Nvidia a également précisé qu’aucune livraison de ses puces H20 à la Chine n’était prise en compte dans ses prévisions, malgré l’obtention récente de licences pour les vendre. Si la situation géopolitique se détend et que de nouvelles commandes sont passées, Nvidia estime pouvoir ajouter entre 2 et 5 milliards de dollars de revenus liés aux H20 au troisième trimestre.

Si les prévisions de Nvidia se révèlent légèrement inférieures aux attentes, toute vente à la Chine le trimestre prochain viendrait s’ajouter aux perspectives, souligne Ben Bajarin, PDG du cabinet de conseil technologique Creative Strategies. « C’est un point d’interrogation majeur à surveiller. »

La demande pour les puces avancées de Nvidia, capables de traiter rapidement d’énormes volumes de données pour les applications d’IA générative, reste toutefois très forte alors que les entreprises se livrent une course pour dominer cette nouvelle technologie.

La directrice financière Colette Kress a indiqué que les initiatives « AI souveraine » du groupe — une stratégie visant à vendre des puces et logiciels d’IA aux gouvernements du monde entier — devraient générer 20 milliards de dollars de chiffre d’affaires cette année. Kress a également affirmé que les investissements en IA devraient entraîner 600 milliards de dollars de dépenses de la part des clients cloud et entreprises rien que cette année, et pourraient générer entre 3 000 et 4 000 milliards de dollars de dépenses d’infrastructure d’ici la fin de la décennie.

Les géants de la tech comme Meta Platforms et Microsoft investissent massivement pour soutenir leurs ambitions en matière d’IA, et Nvidia est le principal bénéficiaire, une part importante de ces dépenses étant consacrée à ses puces.

L’entreprise a précisé qu’environ la moitié de ses 41 milliards de dollars de revenus issus des centres de données provenaient des grands fournisseurs de services cloud au dernier trimestre.

Ce chiffre reste toutefois légèrement inférieur aux estimations de 41,42 milliards de dollars selon Visible Alpha. Nvidia prévoit également une marge brute ajustée de 73,5 % pour le trimestre en cours, à peine supérieure aux attentes des analystes (73,3 %), d’après les données LSEG.

« Les résultats dans les centres de données, bien que massifs, laissent entrevoir que les dépenses des hyperscalers pourraient se resserrer à la marge si les retours à court terme des applications IA restent difficiles à quantifier », estime Jacob Bourne, analyste chez eMarketer.

Les actions d’Advanced Micro Devices, qui développe des serveurs IA concurrents de ceux de Nvidia, ont également reculé de 1,4 % après la publication des résultats de Nvidia.

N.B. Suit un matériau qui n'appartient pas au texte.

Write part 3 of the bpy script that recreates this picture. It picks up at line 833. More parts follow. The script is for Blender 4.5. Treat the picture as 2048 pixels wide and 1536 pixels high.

L’engouement pour les actions liées à l’IA, centré sur Nvidia alors que Wall Street s’adonne au « picks-and-shovels trading », a été le principal moteur de la hausse de l’indice S&P 500 ces deux dernières années.

« C’est la plus faible réaction à une publication de résultats depuis la transformation de Nvidia en champion de l’IA », observe Jake Behan, responsable des marchés de capitaux chez Direxion à New York. « Même si ce n’est pas un feu d’artifice, ce n’est pas non plus un échec. »

En mai, Nvidia anticipait que les restrictions américaines amputeraient de 8 milliards de dollars ses ventes du trimestre de juillet. La société a finalement annoncé un chiffre d’affaires de 46,74 milliards de dollars au deuxième trimestre, dépassant les estimations de 46,06 milliards.

La demande pour les puces H20 de Nvidia semble néanmoins forte en dehors de la Chine. Colette Kress a indiqué lors d’une conférence avec les analystes qu’un seul client hors Chine avait acheté pour 650 millions de dollars de ces puces au deuxième trimestre.

Nvidia a également annoncé avoir autorisé un nouveau plan de rachat d’actions de 60 milliards de dollars.